AIM:
Pictures stay out of the copy; set down each line of the listing below exactly.

GIVEN INFORMATION:
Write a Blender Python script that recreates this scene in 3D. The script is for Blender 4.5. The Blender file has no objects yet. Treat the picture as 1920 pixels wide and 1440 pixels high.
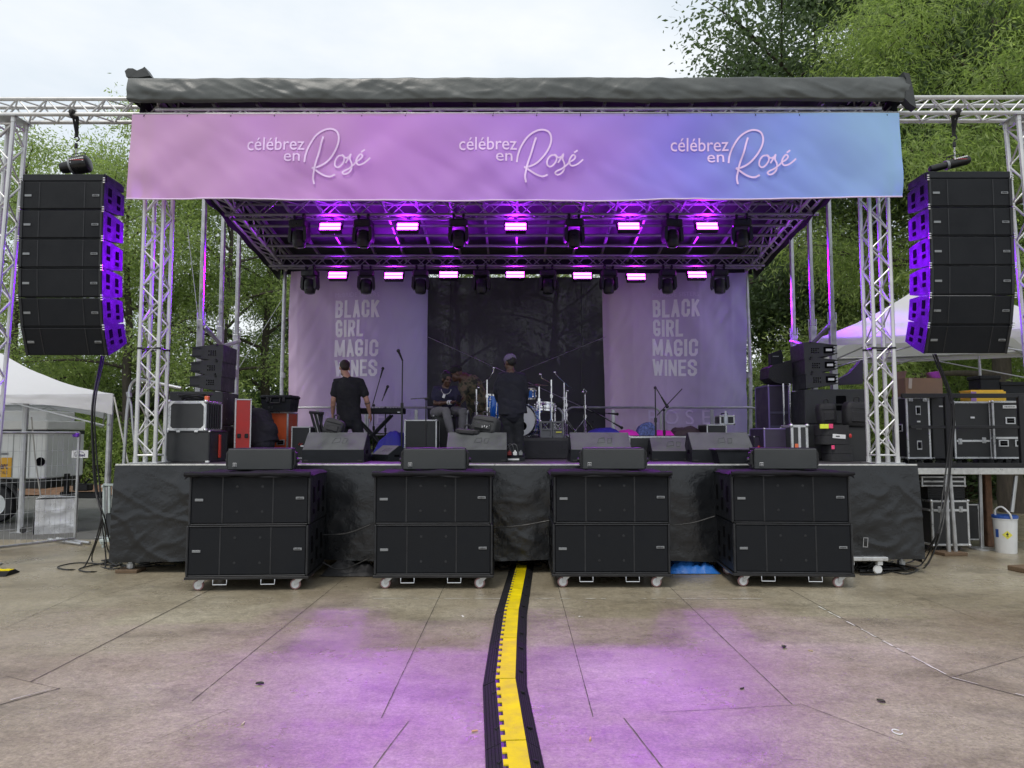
import bpy, bmesh, math, random
import numpy as np
from mathutils import Vector, Matrix, Euler

R = math.radians
random.seed(7)
scene = bpy.context.scene
col = scene.collection

# ------------------------------------------------------------------ camera
FPX, HORIZON, CAM_H, VPX = 1360.0, 816.0, 1.62, 965.0
PITCH = math.atan((HORIZON - 720.0) / FPX)
YAW = math.atan((VPX - 960.0) / FPX)
cam = bpy.data.cameras.new('camera')
cam_o = bpy.data.objects.new('camera', cam)
col.objects.link(cam_o)
cam.sensor_width = 36.0
cam.lens = 36.0 * FPX / 1920.0
cam.clip_start, cam.clip_end = 0.1, 600.0
cam_o.location = (0, 0, CAM_H)
cam_o.rotation_euler = (math.pi / 2 + PITCH, 0, YAW)
scene.camera = cam_o
CAMROT = Euler(cam_o.rotation_euler).to_matrix()

def at(px, py, Y):
    """world point seen at photo pixel (px, py) at distance Y in front of the camera"""
    d = CAMROT @ Vector(((px - 960.0) / FPX, (720.0 - py) / FPX, -1.0))
    t = Y / d.y
    return Vector((d.x * t, Y, CAM_H + d.z * t))

def gnd(px, py, z=0.0):
    d = CAMROT @ Vector(((px - 960.0) / FPX, (720.0 - py) / FPX, -1.0))
    t = (z - CAM_H) / d.z
    return Vector((d.x * t, d.y * t, z))

# ------------------------------------------------------------------ world, sun, exposure
scene.view_settings.view_transform = 'Standard'
scene.view_settings.look = 'None'
scene.view_settings.exposure = 0.25
scene.view_settings.gamma = 1.0
SUN_EL, SUN_AZ = R(58), R(205)
world = bpy.data.worlds.new("World")
scene.world = world
world.use_nodes = True
nt = world.node_tree
nt.nodes.clear()
wo = nt.nodes.new('ShaderNodeOutputWorld')
bg = nt.nodes.new('ShaderNodeBackground')
bg.inputs['Strength'].default_value = 0.1
sky = nt.nodes.new('ShaderNodeTexSky')
sky.sky_type = 'NISHITA'
sky.sun_disc = False
sky.sun_elevation = SUN_EL
sky.sun_rotation = SUN_AZ
sky.air_density = 1.0
sky.dust_density = 3.0
tc = nt.nodes.new('ShaderNodeTexCoord')
mp = nt.nodes.new('ShaderNodeMapping')
mp.inputs['Scale'].default_value = (1.0, 1.0, 2.6)
cn = nt.nodes.new('ShaderNodeTexNoise')
cn.inputs['Scale'].default_value = 2.2
cn.inputs['Detail'].default_value = 6.0
cn.inputs['Roughness'].default_value = 0.55
cr = nt.nodes.new('ShaderNodeValToRGB')
cr.color_ramp.elements[0].position = 0.30
cr.color_ramp.elements[0].color = (6.5, 7.4, 8.2, 1)
cr.color_ramp.elements[1].position = 0.68
cr.color_ramp.elements[1].color = (9.4, 9.6, 9.8, 1)
mx = nt.nodes.new('ShaderNodeMix')
mx.data_type = 'RGBA'
mx.inputs[0].default_value = 0.88
L = nt.links.new
L(tc.outputs['Generated'], mp.inputs['Vector'])
L(mp.outputs['Vector'], cn.inputs['Vector'])
L(cn.outputs['Fac'], cr.inputs['Fac'])
L(sky.outputs['Color'], mx.inputs[6])
L(cr.outputs['Color'], mx.inputs[7])
L(mx.outputs[2], bg.inputs['Color'])
L(bg.outputs['Background'], wo.inputs['Surface'])

sun = bpy.data.lights.new('sun', 'SUN')
sun.energy = 1.4
sun.angle = R(18)
sun.color = (1.0, 0.95, 0.88)
sun_o = bpy.data.objects.new('sun', sun)
col.objects.link(sun_o)
sdir = Vector((math.sin(SUN_AZ) * math.cos(SUN_EL), math.cos(SUN_AZ) * math.cos(SUN_EL), math.sin(SUN_EL)))
sun_o.rotation_euler = (-sdir).to_track_quat('-Z', 'Y').to_euler()
sun_o.location = (0, 0, 40)

# ------------------------------------------------------------------ materials
MATS = {}

def new_mat(name):
    m = bpy.data.materials.new(name)
    m.use_nodes = True
    t = m.node_tree
    p = t.nodes['Principled BSDF']
    return m, t, p

def N(t, typ, **kw):
    n = t.nodes.new(typ)
    for k, v in kw.items():
        if k in n.inputs:
            n.inputs[k].default_value = v
        else:
            setattr(n, k, v)
    return n

def objcoord(t, jitter=True):
    c = N(t, 'ShaderNodeTexCoord')
    if not jitter:
        return c.outputs['Object']
    oi = N(t, 'ShaderNodeObjectInfo')
    mul = N(t, 'ShaderNodeMath', operation='MULTIPLY')
    mul.inputs[1].default_value = 37.0
    t.links.new(oi.outputs['Random'], mul.inputs[0])
    ad = N(t, 'ShaderNodeVectorMath', operation='ADD')
    t.links.new(c.outputs['Object'], ad.inputs[0])
    t.links.new(mul.outputs[0], ad.inputs[1])
    return ad.outputs[0]

def M(name, c=(0.5, 0.5, 0.5), rough=0.5, metal=0.0, var=0.15, vs=4.0, bump=0.0, bs=60.0, spec=0.5, rvar=0.15, coat=0.0, stretch=None, detail=5.0):
    if name in MATS:
        return MATS[name]
    m, t, p = new_mat(name)
    p.inputs['Metallic'].default_value = metal
    p.inputs['Specular IOR Level'].default_value = spec
    p.inputs['Coat Weight'].default_value = coat
    v = objcoord(t)
    if stretch:
        mpn = N(t, 'ShaderNodeMapping')
        mpn.inputs['Scale'].default_value = stretch
        t.links.new(v, mpn.inputs['Vector'])
        v = mpn.outputs['Vector']
    nz = N(t, 'ShaderNodeTexNoise', Scale=vs, Detail=detail, Roughness=0.6)
    t.links.new(v, nz.inputs['Vector'])
    mr = N(t, 'ShaderNodeMapRange')
    mr.inputs['From Min'].default_value = 0.3
    mr.inputs['From Max'].default_value = 0.7
    mr.inputs['To Min'].default_value = 1.0 - var
    mr.inputs['To Max'].default_value = 1.0 + var
    t.links.new(nz.outputs['Fac'], mr.inputs['Value'])
    vm = N(t, 'ShaderNodeVectorMath', operation='SCALE')
    vm.inputs[0].default_value = c[:3]
    t.links.new(mr.outputs[0], vm.inputs['Scale'])
    t.links.new(vm.outputs[0], p.inputs['Base Color'])
    mr2 = N(t, 'ShaderNodeMapRange')
    mr2.inputs['From Min'].default_value = 0.3
    mr2.inputs['From Max'].default_value = 0.7
    mr2.inputs['To Min'].default_value = max(0.02, rough - rvar)
    mr2.inputs['To Max'].default_value = min(1.0, rough + rvar)
    t.links.new(nz.outputs['Fac'], mr2.inputs['Value'])
    t.links.new(mr2.outputs[0], p.inputs['Roughness'])
    if bump > 0:
        n2 = N(t, 'ShaderNodeTexNoise', Scale=bs, Detail=4.0, Roughness=0.6)
        t.links.new(v, n2.inputs['Vector'])
        b = N(t, 'ShaderNodeBump', Strength=bump, Distance=0.02)
        t.links.new(n2.outputs['Fac'], b.inputs['Height'])
        t.links.new(b.outputs['Normal'], p.inputs['Normal'])
    MATS[name] = m
    return m

def emit_mat(name, c, s):
    if name in MATS:
        return MATS[name]
    m, t, p = new_mat(name)
    p.inputs['Base Color'].default_value = (0.05, 0.05, 0.05, 1)
    p.inputs['Emission Color'].default_value = (*c, 1)
    p.inputs['Emission Strength'].default_value = s
    MATS[name] = m
    return m

# ------------------------------------------------------------------ mesh builder
def rotm(r):
    return Euler(r).to_matrix() if r else Matrix.Identity(3)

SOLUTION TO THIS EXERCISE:
Write a Blender Python script that recreates this scene in 3D. The script is for Blender 4.5. The Blender file has no objects yet. Treat the picture as 1920 pixels wide and 1440 pixels high.
import bpy, bmesh, math, random
import numpy as np
from mathutils import Vector, Matrix, Euler

R = math.radians
random.seed(7)
scene = bpy.context.scene
col = scene.collection

# ------------------------------------------------------------------ camera
FPX, HORIZON, CAM_H, VPX = 1360.0, 816.0, 1.62, 965.0
PITCH = math.atan((HORIZON - 720.0) / FPX)
YAW = math.atan((VPX - 960.0) / FPX)
cam = bpy.data.cameras.new('camera')
cam_o = bpy.data.objects.new('camera', cam)
col.objects.link(cam_o)
cam.sensor_width = 36.0
cam.lens = 36.0 * FPX / 1920.0
cam.clip_start, cam.clip_end = 0.1, 600.0
cam_o.location = (0, 0, CAM_H)
cam_o.rotation_euler = (math.pi / 2 + PITCH, 0, YAW)
scene.camera = cam_o
CAMROT = Euler(cam_o.rotation_euler).to_matrix()

def at(px, py, Y):
    """world point seen at photo pixel (px, py) at distance Y in front of the camera"""
    d = CAMROT @ Vector(((px - 960.0) / FPX, (720.0 - py) / FPX, -1.0))
    t = Y / d.y
    return Vector((d.x * t, Y, CAM_H + d.z * t))

def gnd(px, py, z=0.0):
    d = CAMROT @ Vector(((px - 960.0) / FPX, (720.0 - py) / FPX, -1.0))
    t = (z - CAM_H) / d.z
    return Vector((d.x * t, d.y * t, z))

# ------------------------------------------------------------------ world, sun, exposure
scene.view_settings.view_transform = 'Standard'
scene.view_settings.look = 'None'
scene.view_settings.exposure = 0.25
scene.view_settings.gamma = 1.0
SUN_EL, SUN_AZ = R(58), R(205)
world = bpy.data.worlds.new("World")
scene.world = world
world.use_nodes = True
nt = world.node_tree
nt.nodes.clear()
wo = nt.nodes.new('ShaderNodeOutputWorld')
bg = nt.nodes.new('ShaderNodeBackground')
bg.inputs['Strength'].default_value = 0.1
sky = nt.nodes.new('ShaderNodeTexSky')
sky.sky_type = 'NISHITA'
sky.sun_disc = False
sky.sun_elevation = SUN_EL
sky.sun_rotation = SUN_AZ
sky.air_density = 1.0
sky.dust_density = 3.0
tc = nt.nodes.new('ShaderNodeTexCoord')
mp = nt.nodes.new('ShaderNodeMapping')
mp.inputs['Scale'].default_value = (1.0, 1.0, 2.6)
cn = nt.nodes.new('ShaderNodeTexNoise')
cn.inputs['Scale'].default_value = 2.2
cn.inputs['Detail'].default_value = 6.0
cn.inputs['Roughness'].default_value = 0.55
cr = nt.nodes.new('ShaderNodeValToRGB')
cr.color_ramp.elements[0].position = 0.30
cr.color_ramp.elements[0].color = (6.5, 7.4, 8.2, 1)
cr.color_ramp.elements[1].position = 0.68
cr.color_ramp.elements[1].color = (9.4, 9.6, 9.8, 1)
mx = nt.nodes.new('ShaderNodeMix')
mx.data_type = 'RGBA'
mx.inputs[0].default_value = 0.88
L = nt.links.new
L(tc.outputs['Generated'], mp.inputs['Vector'])
L(mp.outputs['Vector'], cn.inputs['Vector'])
L(cn.outputs['Fac'], cr.inputs['Fac'])
L(sky.outputs['Color'], mx.inputs[6])
L(cr.outputs['Color'], mx.inputs[7])
L(mx.outputs[2], bg.inputs['Color'])
L(bg.outputs['Background'], wo.inputs['Surface'])

sun = bpy.data.lights.new('sun', 'SUN')
sun.energy = 1.4
sun.angle = R(18)
sun.color = (1.0, 0.95, 0.88)
sun_o = bpy.data.objects.new('sun', sun)
col.objects.link(sun_o)
sdir = Vector((math.sin(SUN_AZ) * math.cos(SUN_EL), math.cos(SUN_AZ) * math.cos(SUN_EL), math.sin(SUN_EL)))
sun_o.rotation_euler = (-sdir).to_track_quat('-Z', 'Y').to_euler()
sun_o.location = (0, 0, 40)

# ------------------------------------------------------------------ materials
MATS = {}

def new_mat(name):
    m = bpy.data.materials.new(name)
    m.use_nodes = True
    t = m.node_tree
    p = t.nodes['Principled BSDF']
    return m, t, p

def N(t, typ, **kw):
    n = t.nodes.new(typ)
    for k, v in kw.items():
        if k in n.inputs:
            n.inputs[k].default_value = v
        else:
            setattr(n, k, v)
    return n

def objcoord(t, jitter=True):
    c = N(t, 'ShaderNodeTexCoord')
    if not jitter:
        return c.outputs['Object']
    oi = N(t, 'ShaderNodeObjectInfo')
    mul = N(t, 'ShaderNodeMath', operation='MULTIPLY')
    mul.inputs[1].default_value = 37.0
    t.links.new(oi.outputs['Random'], mul.inputs[0])
    ad = N(t, 'ShaderNodeVectorMath', operation='ADD')
    t.links.new(c.outputs['Object'], ad.inputs[0])
    t.links.new(mul.outputs[0], ad.inputs[1])
    return ad.outputs[0]

def M(name, c=(0.5, 0.5, 0.5), rough=0.5, metal=0.0, var=0.15, vs=4.0, bump=0.0, bs=60.0, spec=0.5, rvar=0.15, coat=0.0, stretch=None, detail=5.0):
    if name in MATS:
        return MATS[name]
    m, t, p = new_mat(name)
    p.inputs['Metallic'].default_value = metal
    p.inputs['Specular IOR Level'].default_value = spec
    p.inputs['Coat Weight'].default_value = coat
    v = objcoord(t)
    if stretch:
        mpn = N(t, 'ShaderNodeMapping')
        mpn.inputs['Scale'].default_value = stretch
        t.links.new(v, mpn.inputs['Vector'])
        v = mpn.outputs['Vector']
    nz = N(t, 'ShaderNodeTexNoise', Scale=vs, Detail=detail, Roughness=0.6)
    t.links.new(v, nz.inputs['Vector'])
    mr = N(t, 'ShaderNodeMapRange')
    mr.inputs['From Min'].default_value = 0.3
    mr.inputs['From Max'].default_value = 0.7
    mr.inputs['To Min'].default_value = 1.0 - var
    mr.inputs['To Max'].default_value = 1.0 + var
    t.links.new(nz.outputs['Fac'], mr.inputs['Value'])
    vm = N(t, 'ShaderNodeVectorMath', operation='SCALE')
    vm.inputs[0].default_value = c[:3]
    t.links.new(mr.outputs[0], vm.inputs['Scale'])
    t.links.new(vm.outputs[0], p.inputs['Base Color'])
    mr2 = N(t, 'ShaderNodeMapRange')
    mr2.inputs['From Min'].default_value = 0.3
    mr2.inputs['From Max'].default_value = 0.7
    mr2.inputs['To Min'].default_value = max(0.02, rough - rvar)
    mr2.inputs['To Max'].default_value = min(1.0, rough + rvar)
    t.links.new(nz.outputs['Fac'], mr2.inputs['Value'])
    t.links.new(mr2.outputs[0], p.inputs['Roughness'])
    if bump > 0:
        n2 = N(t, 'ShaderNodeTexNoise', Scale=bs, Detail=4.0, Roughness=0.6)
        t.links.new(v, n2.inputs['Vector'])
        b = N(t, 'ShaderNodeBump', Strength=bump, Distance=0.02)
        t.links.new(n2.outputs['Fac'], b.inputs['Height'])
        t.links.new(b.outputs['Normal'], p.inputs['Normal'])
    MATS[name] = m
    return m

def emit_mat(name, c, s):
    if name in MATS:
        return MATS[name]
    m, t, p = new_mat(name)
    p.inputs['Base Color'].default_value = (0.05, 0.05, 0.05, 1)
    p.inputs['Emission Color'].default_value = (*c, 1)
    p.inputs['Emission Strength'].default_value = s
    MATS[name] = m
    return m

# ------------------------------------------------------------------ mesh builder
def rotm(r):
    return Euler(r).to_matrix() if r else Matrix.Identity(3)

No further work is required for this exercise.